CHINA last night issued rules to restrict disposals of previously non-tradable equities held by big investors in listed firms, in its latest attempt aimed at stemming a constant stock-market slump.
Big shareholders who want to sell more than 1 percent of a listed firm's total shares within a month must conduct the disposal through a block trading system, the China Securities Regulatory Commission said in a statement.
The block trading mechanism requires equity sellers to reach specific arrangements with buyers on a deal-by-deal basis, which won't affect trading and stock prices on the secondary market.

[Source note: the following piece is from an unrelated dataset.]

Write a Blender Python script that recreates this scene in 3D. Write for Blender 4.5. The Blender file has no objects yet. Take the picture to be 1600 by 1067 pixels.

"The move is set to counter selling pressure on the public market and help mitigate investors' worries over the impact of share disposals" on stock prices, the CSRC said.
In 2005, China started a program to require all listed firms to convert their previously non-tradable shares, which were largely held by government institutions, into free-floating entities to help upgrade market fundamentals.
Big shareholders offered compensation in cash, stocks and warrants to minority shares in exchange for the right to trade their shares. But they were subject to lock-up periods up to three years as part of regulatory efforts to avoid a stock glut.
Industry data showed that about 3 trillion yuan (US$430 billion) in previously non-tradable shares would be allowed to float on the public market this year. Free-floating shares in Shanghai and Shenzhen markets totaled 6.63 trillion yuan as of last Friday.
China's key stock barometer in Shanghai has dropped by nearly a half from its October high as investors felt jitters about more austerity measures to tame inflation and an oversupply of stocks amid tight liquidity conditions.
The CSRC has already taken rescue measures including revving up efforts to approve new equity funds and delaying the pace of approving initial public offerings. However, analysts said investor sentiment has yet to fully recover. The Shanghai Composite Index slumped to a fresh one-year low of 3,094.67 on Friday.
"It may just be the beginning of a new round of regulatory stimulus policies," said Wu Ke, a Zhongtian Investment Consulting Co analyst. "The market is likely to stage a short-term technical rebound thanks to the news but for the long term more positive news is needed to bolster confidence."
Yesterday's rules also stipulated that controlling shareholders can't dispose of their previously non-tradable stocks in the 30-day period before they unveil full-year or half-year financial reports.
Public investors should also now be informed in a timely manner by the exchanges if big shareholders who own a combined 5-percent stake in a listed firm decide to sell their stocks.